Face à cette spirale, la question posée est celle de la pérennité du modèle communal. Comment garantir un service public de qualité, maintenir la solidarité, assurer les fonctions essentielles (scolaire, social, voirie) quand les charges augmentent et que les ressources stagnent ?

Il est urgent que l’État revoie sa stratégie. Les collectivités ne peuvent être les variables d’ajustement des politiques publiques nationales, sans concertation et sans compensation.
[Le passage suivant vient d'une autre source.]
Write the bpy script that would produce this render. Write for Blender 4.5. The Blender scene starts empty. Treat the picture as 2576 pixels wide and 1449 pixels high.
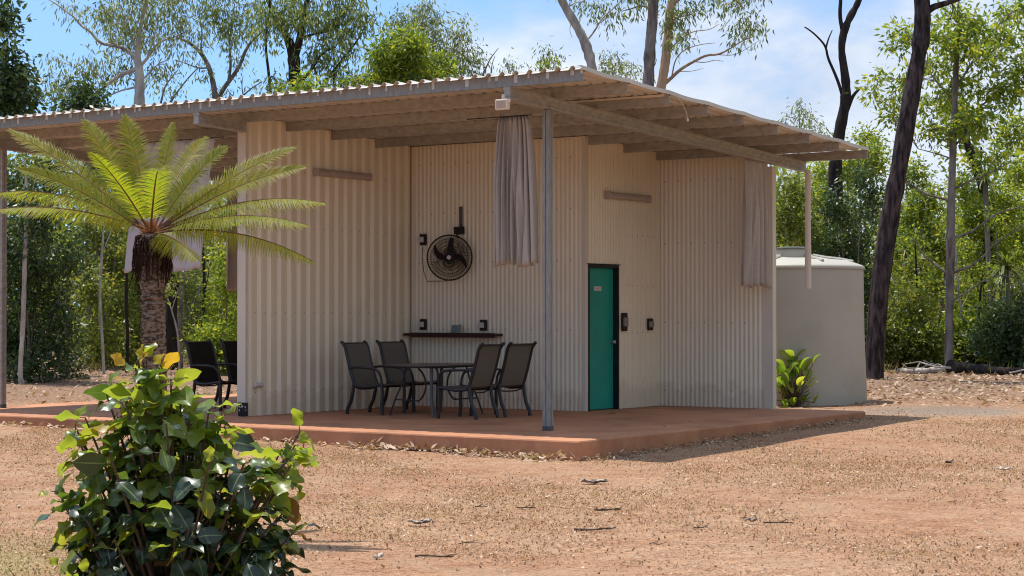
import bpy, bmesh, math, random
import numpy as np
from mathutils import Vector, Matrix

random.seed(7)
RNG = np.random.default_rng(11)
R = math.radians
scene = bpy.context.scene
COL = scene.collection

# ------------------------------------------------------------------ camera
FPX = 4778.28                      # focal length in pixels of a 2576 px wide picture
PITCH = 0.0130
EYE = 1.6
cam_d = bpy.data.cameras.new('camera'); cam = bpy.data.objects.new('camera', cam_d); COL.objects.link(cam)
cam_d.sensor_width = 36.0; cam_d.lens = FPX / 2576 * 36.0
cam_d.clip_start = 0.1; cam_d.clip_end = 3000
cam.location = (0, 0, EYE); cam.rotation_euler = (R(90) + PITCH, R(0.02), 0)
scene.camera = cam

CP, SP = math.cos(PITCH), math.sin(PITCH)
def ray(px, py):
    dx = (px - 1288) / FPX; dz = -(py - 724.5) / FPX
    return np.array([dx, CP - dz * SP, SP + dz * CP])
def at(px, py, Y):
    d = ray(px, py); t = Y / d[1]
    return np.array([0, 0, EYE]) + d * t
def gz(x, y):
    return np.interp(y, [21.0, 28.0, 80.0], [-0.05, 0.09, 0.714])
def ground_at(px, py):
    d = ray(px, py); t = 5.0
    for _ in range(60):
        z = gz(d[0] * t, d[1] * t); t += ((EYE - z) / max(1e-6, -d[2]) - t) * 0.6
    return np.array([d[0] * t, d[1] * t, gz(d[0] * t, d[1] * t)])
def mpp(Y): return Y / FPX

# ------------------------------------------------------------------ building frame (u = left along front, v = back)
OX, OY = 0.7437, 21.0589
ANG = R(55.518)
ROTZ = ANG - R(90)
UD = np.array([-math.sin(ANG), math.cos(ANG), 0]); VD = np.array([math.cos(ANG), math.sin(ANG), 0])
def W(u, v, z=0.0): return np.array([OX, OY, 0]) + u * UD + v * VD + np.array([0, 0, z])
def plane_v(px, py, v):            # where the line of sight meets the vertical plane v = const -> (u, z)
    d = ray(px, py); n = VD; p0 = W(0, v)
    t = (p0 @ n - np.array([0, 0, EYE]) @ n) / (d @ n); p = np.array([0, 0, EYE]) + d * t
    return (p - W(0, v)) @ UD, p[2]
def plane_u(px, py, u):
    d = ray(px, py); n = UD; p0 = W(u, 0)
    t = (p0 @ n - np.array([0, 0, EYE]) @ n) / (d @ n); p = np.array([0, 0, EYE]) + d * t
    return (p - W(u, 0)) @ VD, p[2]

# ------------------------------------------------------------------ object helpers
def tag(o, label=None, cat=None, group=None, kind=None):
    if label: o['label'] = label
    if cat: o['category'] = cat
    if group: o['group'] = group
    if kind: o['kind'] = kind
    return o
def thing(name, label, cat, loc=(0, 0, 0), rotz=0.0, group=None):
    o = bpy.data.objects.new(name, None); COL.objects.link(o)
    o.location = [float(c) for c in loc]; o.rotation_euler = (0, 0, rotz); o.empty_display_size = 0.2
    return tag(o, label, cat, group)
def copy_tree(o, parent=None):
    c = o.copy(); COL.objects.link(c)
    if parent: c.parent = parent
    for ch in list(o.children): copy_tree(ch, c)
    return c

class MB:
    """collects polygons and links them as one mesh object"""
    def __init__(s): s.v = []; s.f = []; s.m = []; s.n = 0
    def raw(s, verts, faces, mi=0):
        verts = np.asarray(verts, float).reshape(-1, 3); b = s.n
        s.v.append(verts); s.n += len(verts)
        for f in faces: s.f.append([i + b for i in f]); s.m.append(mi)
        return s
    def box(s, a, b, mi=0):
        (x0, y0, z0), (x1, y1, z1) = a, b
        x0, x1 = sorted((x0, x1)); y0, y1 = sorted((y0, y1)); z0, z1 = sorted((z0, z1))
        return s.raw([(x0,y0,z0),(x1,y0,z0),(x1,y1,z0),(x0,y1,z0),(x0,y0,z1),(x1,y0,z1),(x1,y1,z1),(x0,y1,z1)],
              [(0,3,2,1),(4,5,6,7),(0,1,5,4),(1,2,6,5),(2,3,7,6),(3,0,4,7)], mi)
    def prism(s, poly, ax, lo, hi, mi=0):
        """2D polygon extruded along an axis; ax 0: poly in (y,z); 1: (x,z); 2: (x,y)"""
        def P(a, b, h): return {0: (h, a, b), 1: (a, h, b), 2: (a, b, h)}[ax]
        n = len(poly); vs = [P(a, b, lo) for a, b in poly] + [P(a, b, hi) for a, b in poly]
        fs = [tuple(range(n))[::-1], tuple(range(n, 2 * n))] + [(i, (i + 1) % n, n + (i + 1) % n, n + i) for i in range(n)]
        return s.raw(vs, fs, mi)
    def tube(s, pts, rad, sides=8, caps=True, mi=0, flat=None):
        pts = np.asarray(pts, float); n = len(pts)
        rad = np.full(n, rad, float) if np.isscalar(rad) else np.asarray(rad, float)
        if len(rad) != n: rad = np.interp(np.linspace(0, 1, n), np.linspace(0, 1, len(rad)), rad)
        tg = np.gradient(pts, axis=0); tg /= np.linalg.norm(tg, axis=1)[:, None] + 1e-12
        up = np.array([0, 0, 1.0]) if abs(tg[0][2]) < .9 else np.array([1.0, 0, 0])
        nx = np.cross(tg[0], up); nx /= np.linalg.norm(nx)
        vs = []
        for i in range(n):
            nx = nx - tg[i] * (nx @ tg[i]); nx /= np.linalg.norm(nx) + 1e-12
            ny = np.cross(tg[i], nx)
            for k in range(sides):
                a = 2 * math.pi * k / sides
                fx = 1.0; fy = 1.0
                if flat: fx, fy = flat
                vs.append(pts[i] + rad[i] * (fx * math.cos(a) * nx + fy * math.sin(a) * ny))
        fs = []
        for i in range(n - 1):
            for k in range(sides):
                k2 = (k + 1) % sides
                fs.append((i * sides + k, i * sides + k2, (i + 1) * sides + k2, (i + 1) * sides + k))
        if caps: fs += [tuple(range(sides))[::-1], tuple((n - 1) * sides + k for k in range(sides))]
        return s.raw(vs, fs, mi)
    def lathe(s, prof, seg=24, c=(0, 0, 0), mi=0, axis=2):
        vs = []; n = len(prof)
        for k in range(seg):
            a = 2 * math.pi * k / seg
            for r, h in prof:
                p = (r * math.cos(a), r * math.sin(a), h)
                if axis == 1: p = (p[0], p[2], p[1])
                if axis == 0: p = (p[2], p[0], p[1])
                vs.append((p[0] + c[0], p[1] + c[1], p[2] + c[2]))
        fs = []
        for k in range(seg):
            k2 = (k + 1) % seg
            for i in range(n - 1):
                fs.append((k * n + i, k2 * n + i, k2 * n + i + 1, k * n + i + 1))
        return s.raw(vs, fs, mi)
    def build(s, name, mats, parent=None, smooth=False, loc=None, rotz=0, bevel=0, sharp=40):
        me = bpy.data.meshes.new(name)
        me.from_pydata(np.concatenate(s.v).tolist() if s.v else [], [], s.f)
        mats = mats if isinstance(mats, (list, tuple)) else [mats]
        for m in mats: me.materials.append(m)
        if len(mats) > 1: me.polygons.foreach_set('material_index', np.array(s.m, dtype=np.int32))
        bm = bmesh.new(); bm.from_mesh(me)
        bmesh.ops.recalc_face_normals(bm, faces=bm.faces); bm.to_mesh(me); bm.free()
        if smooth:
            me.polygons.foreach_set('use_smooth', np.ones(len(me.polygons), dtype=bool))
            try: me.set_sharp_from_angle(angle=R(sharp))
            except Exception: pass
        o = bpy.data.objects.new(name, me); COL.objects.link(o)
        if parent: o.parent = parent
        if loc is not None: o.location = [float(c) for c in loc]
        o.rotation_euler = (0, 0, rotz)
        if bevel:
            b = o.modifiers.new('bevel', 'BEVEL'); b.width = bevel; b.segments = 2; b.limit_method = 'ANGLE'; b.angle_limit = R(50)
        me.update()
        return o

def quads_object(name, verts, mats, parent=None, per=4, mat_idx=None, smooth=False, uv=None):
    """many separate faces of `per` corners each, built fast"""
    verts = np.ascontiguousarray(verts.reshape(-1, 3), dtype=np.float32)
    nv = len(verts); nf = nv // per
    me = bpy.data.meshes.new(name)
    me.vertices.add(nv); me.vertices.foreach_set('co', verts.ravel())
    me.loops.add(nv); me.loops.foreach_set('vertex_index', np.arange(nv, dtype=np.int32))
    me.polygons.add(nf); me.polygons.foreach_set('loop_start', np.arange(0, nv, per, dtype=np.int32))
    for m in (mats if isinstance(mats, (list, tuple)) else [mats]): me.materials.append(m)
    if mat_idx is not None: me.polygons.foreach_set('material_index', mat_idx.astype(np.int32))
    if smooth: me.polygons.foreach_set('use_smooth', np.ones(nf, dtype=bool))
    me.update(calc_edges=True)
    o = bpy.data.objects.new(name, me); COL.objects.link(o)
    if parent: o.parent = parent
    return o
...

Il devient nécessaire de mettre en place un mécanisme de compensation automatique des charges nouvelles imposées, notamment en intégrant la situation particulière des territoires ultramarins.

Au-delà, la question de la gouvernance financière locale se pose : faut-il repenser le modèle de dotations pour qu’il reflète mieux la réalité des charges supportées ? Faut-il envisager des mécanismes correcteurs renforcés pour les territoires en grande difficulté sociale et économique ?

Les maires, notamment dans les territoires d’Outre-mer, ne peuvent plus être les garants d’une solidarité nationale qu’on leur impose sans leur en donner les moyens. Une réflexion locale et nationale s’impose d’urgence pour redonner aux communes la capacité d’agir, au service des citoyens. Plus que jamais, dans un esprit de responsabilité partagée, un nécessaire réexamen du contrat financier Etat-EPCI-Communes pour l’outre-mer s’impose.